Skip links

Alemanha na vanguarda da criminalização do ativismo na Europa, descredibilizando todo o aparelho jurídico e atacando a sociedade civil como um todo

Letzte Generation, coletivo pela justiça climática que tem organizado várias ações diretas não-violentas para alertar a sociedade para a crise climática, está sob acusação de “organização criminosa”. Pela primeira vez, as autoridades alemãs aplicam o enquadramento legal do crime organizado violento ao ativismo climático.



A Letzte Generation (a Última Geração, em português), membro da rede A22 (da qual fazem parte também campanhas como Just Stop Oil, Insulate Britain, Derniér Renovation, Riposte Alimentaire, Ultima Generazione), tem mobilizado milhares de pessoas em centenas de ações nos últimos anos, com o objetivo de alertar para o estado de emergência climática e o papel criminoso do governo alemão no colapso climático.

No ano passado, a polícia alemã fez buscas em casas de seis ativistas, confiscando todos os materiais (computadores, cadernos, servidores, telemóveis) relacionáveis com ativismo, baseando-se numa acusação vaga de terrorismo. O procurador chegou, inclusivamente, a ordenar a suspensão do website do coletivo, colocando online uma nota segundo a qual a Letzte Generation era uma organização terrorista e qualquer apoio implicava cumplicidade com o terrorismo – ou seja, no dia de começo do processo, o procurador já retirava e divulgava todas as suas conclusões, em violação flagrante do Estado de Direito.

No mês passado, a acusação chegou, finalmente, às ativistas. A acusação não se limita a afirmar que as pessoas envolvidas criaram uma organização e praticaram ações criminosas.

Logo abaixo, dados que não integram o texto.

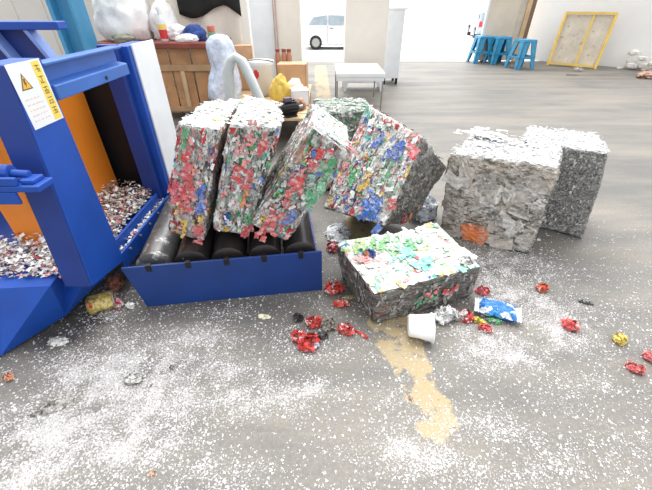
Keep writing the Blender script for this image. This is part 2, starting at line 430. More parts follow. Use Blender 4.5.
M_topw=mat_mosaic('white_dusted_top',[((.66,.67,.68),60),((.56,.57,.58),24),(LG,14),(MG,6)],(30,30,30),seed=11,bstr=.6)

bale('leftmost leaning bale on the rollers, big red patch on its end, white top',(-.603,1.661,.568),(-.013,.271,.05),(.173,.492,.529),
     [mA,mT],{'z+':1},1,[('y-',130,palA,.040,.012),('x-',120,palA,.045,.012),('x+',40,palA,.04,.008),('z+',170,palT,.038,.008)],60,
     patches=[('y-',.42,.52,.10,RD,30,.045),('y-',.30,.74,.06,RD,12,.04),('y-',.12,.42,.06,(.68,.06,.10),16,.05),('y-',.80,.40,.05,BL,10,.04),('y-',.88,.25,.04,YE,6,.035),('y-',.35,.12,.08,YE,9,.035),
              ('y-',.85,.06,.05,RD,10,.05),('y-',.2,.88,.06,GR,7,.04),('x-',.1,.5,.06,(.68,.06,.10),14,.05)],ends=dict(lft=(177,124),rft=(220,130),rfb=(203,241),lfb=(168,232),rbt=(243,98),lbt=(204,102)))
bale('second leaning bale from the left on the rollers, silver and green with an orange spot',(-.392,1.653,.574),(-.017,.308,.071),(.200,.477,.532),
     [mB,mT],{'z+':1},2,[('y-',170,palB,.038,.012),('x-',50,palB,.045,.008),('x+',110,palB,.045,.01),('z+',170,palT,.038,.008)],60,
     patches=[('y-',.62,.36,.04,OR,7,.035),('y-',.75,.83,.035,RD,8,.045),('y-',.35,.62,.05,RD,8,.04),('y-',.6,.58,.04,RD,8,.04),('y-',.9,.07,.04,RD,8,.05),('y-',.45,.88,.1,PK,12,.04),('y-',.9,.2,.05,GR,8,.04)],ends=dict(lft=(227,126),rft=(283,125),rfb=(248,237),lfb=(213,230),rbt=(281,103),lbt=(244,95)))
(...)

Afirma, mais do que isso, que as ativistas se organizaram com o objetivo único de praticar crimes. Mais concretamente, o procurador alega que um coletivo abertamente organizado, que comunica de forma transparente os seus propósitos (apresentando no respetivo website a sua estrutura interna e os nomes das coordenadoras das equipas) e que tem realizado centenas de ações sobre a crise climática e cujos membros já foram detidos dezenas de vezes por dizerem a verdade sobre a emergência climática, é, na verdade, uma organização cujo único intuito é derrubar o governo, utilizando o clima como mera fachada. Obviamente este disparate será impossível de provar (o Ministério Público refere-se a ações em que as pessoas participantes tinham as caras bem visíveis, divulgadas com vídeos em direto nas redes sociais, explicando o que estão a fazer e o porquê; não se baseia em ações encobertas ou furtivas). Não obstante, o comunicado lançado serve já como campanha política para criminalizar os protestos a partir de agora.

Se a acusação for aceite pelo Tribunal e se as ativistas forem condenadas pelo juiz, qualquer apoio à Letzte Generation (donativos, distribuir panfletos, partilhar links para donativos) seria crime. Além disso, como as pessoas acusadas são também ativas em outras lutas, todos os movimentos sociais estariam implicados. É a primeira vez que esta lei, desenhada para organizações de natureza mafiosa, está a ser usada contra ativistas: o uso que o Ministério Público está a fazer da norma legal já é, em si mesmo, um escalamento. Por conseguinte, se o Tribunal aceitar a interpretação do Ministério Público, qualquer coletivo social estará sob ameaça de semelhante acusação, o que, obviamente, resulta num efeito dissuasor e repressivo significativo.

O Climáximo repudia e reconhece a repressão estatal. O sistema jurídico é um aparelho político desenhado para manter o sistema destrutivo não-questionado e não-desafiado. Como o caso da Alemanha mostra, a aplicação de regimes opressivos não depende de governos de extrema-direita – no contexto da crise climática, os governos de direita, do centro e de centro-esquerda também alinham com tal retórica.

O Climáximo insiste num debate público sobre os mitos da imparcialidade dos tribunais e da garantia e proteção dos direitos humanos pelos Estados europeus.